Pigs must be flying, and it must be as cool in Hades as it was yesterday in the Northwest. You got it: Your scribe has become a candidate for office.

Do not expect that anything about this site or any other Ridenbaugh Press activities will change as a consequence. (Possibly, maybe, an iota more sympathy for those who put their names on the line …) None of what follows in this post is of any broad Northwest significance; but we thought it should be noted here by way of full disclosure.

What we’re talking about: A seat (the office is called “director”), nonpartisan and unpaid, on a seven-member local board governing a district that doesn’t exist. Yet.

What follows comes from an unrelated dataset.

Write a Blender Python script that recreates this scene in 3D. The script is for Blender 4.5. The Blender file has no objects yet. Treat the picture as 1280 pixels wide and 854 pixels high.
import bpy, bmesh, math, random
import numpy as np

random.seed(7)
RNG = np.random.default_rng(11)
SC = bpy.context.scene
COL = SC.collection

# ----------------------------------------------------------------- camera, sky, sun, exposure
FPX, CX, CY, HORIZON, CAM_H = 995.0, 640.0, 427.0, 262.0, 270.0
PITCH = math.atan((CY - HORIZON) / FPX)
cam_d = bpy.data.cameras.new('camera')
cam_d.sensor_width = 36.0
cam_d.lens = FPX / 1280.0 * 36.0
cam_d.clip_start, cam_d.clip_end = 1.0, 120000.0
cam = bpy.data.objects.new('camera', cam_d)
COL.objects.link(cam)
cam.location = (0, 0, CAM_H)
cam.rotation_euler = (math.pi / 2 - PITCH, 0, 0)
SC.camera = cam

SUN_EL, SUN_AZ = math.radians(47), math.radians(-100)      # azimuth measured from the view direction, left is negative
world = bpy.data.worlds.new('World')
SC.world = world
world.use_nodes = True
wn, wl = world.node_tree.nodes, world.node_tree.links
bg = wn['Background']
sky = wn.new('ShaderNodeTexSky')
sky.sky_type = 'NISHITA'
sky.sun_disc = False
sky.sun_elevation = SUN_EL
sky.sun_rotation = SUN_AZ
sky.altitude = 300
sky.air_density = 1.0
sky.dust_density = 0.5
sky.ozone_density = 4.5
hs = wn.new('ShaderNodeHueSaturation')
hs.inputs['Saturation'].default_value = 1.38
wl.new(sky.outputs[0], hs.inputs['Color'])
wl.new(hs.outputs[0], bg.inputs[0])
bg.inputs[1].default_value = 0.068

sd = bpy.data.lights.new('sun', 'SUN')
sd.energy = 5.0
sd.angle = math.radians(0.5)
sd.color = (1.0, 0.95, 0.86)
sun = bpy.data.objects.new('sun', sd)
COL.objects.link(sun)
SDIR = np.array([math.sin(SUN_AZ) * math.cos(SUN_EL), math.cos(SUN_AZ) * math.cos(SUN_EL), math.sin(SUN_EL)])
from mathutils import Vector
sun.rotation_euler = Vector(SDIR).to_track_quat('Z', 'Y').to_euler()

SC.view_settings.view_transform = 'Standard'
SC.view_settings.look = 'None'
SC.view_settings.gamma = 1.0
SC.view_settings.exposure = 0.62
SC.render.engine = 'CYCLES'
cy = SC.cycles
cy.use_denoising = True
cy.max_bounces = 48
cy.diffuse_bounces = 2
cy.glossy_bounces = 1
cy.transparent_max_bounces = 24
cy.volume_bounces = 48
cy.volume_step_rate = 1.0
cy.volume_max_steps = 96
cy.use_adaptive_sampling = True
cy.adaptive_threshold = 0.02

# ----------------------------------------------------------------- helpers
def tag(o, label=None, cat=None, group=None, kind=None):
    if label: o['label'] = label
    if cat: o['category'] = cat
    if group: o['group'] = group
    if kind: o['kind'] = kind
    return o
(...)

Our city of residence, Carlton, Oregon, population 1,500 or so, has a volunteer fire department, managed by a part-time and paid (and quite professional) chief. Two things about it are a mess. One is the governance structure, which combines in-city coverage run by the city of Carlton with coverage in an unincorporated rural area governed by its own appointive board. The other mess is inadequate building and equipment; the fire station is not much more than a single good ground shake from serious damage, possibly human injury. The need to address both concerns is broadly acknowledged and accepted locally.

Three local issues are planned for the November general election ballot. One would establish a single new district covering the city and rural area; another would finance the district’s improvements; and the third would elect seven members to a new district governing board (taking office only if the other two pass). I helped out a bit with the petition drive to get these items on the ballot. Midday Monday, I got the word from people at city hall that only three candidates had filed for the board seats, and the deadline for filing was Tuesday afternoon – would I add my name? I agreed.

After that came the rush: By 5 p.m. Tuesday, 10 candidates filed for the seven seats. My analysis of this election is that (a) the district probably will be created, this based on the very positive reaction locally to the petition campaign; and (b) that my odds of joining the new board are less than even, partly because I’m a good deal newer to town than most of the other contenders. The district should be well served regardless, since some solid community people wound dominating the filings.

We’ve watched politics for three decades now, from almost every angle – except that of candidate. So something may be learned from the experience. We’ll keep you apprised.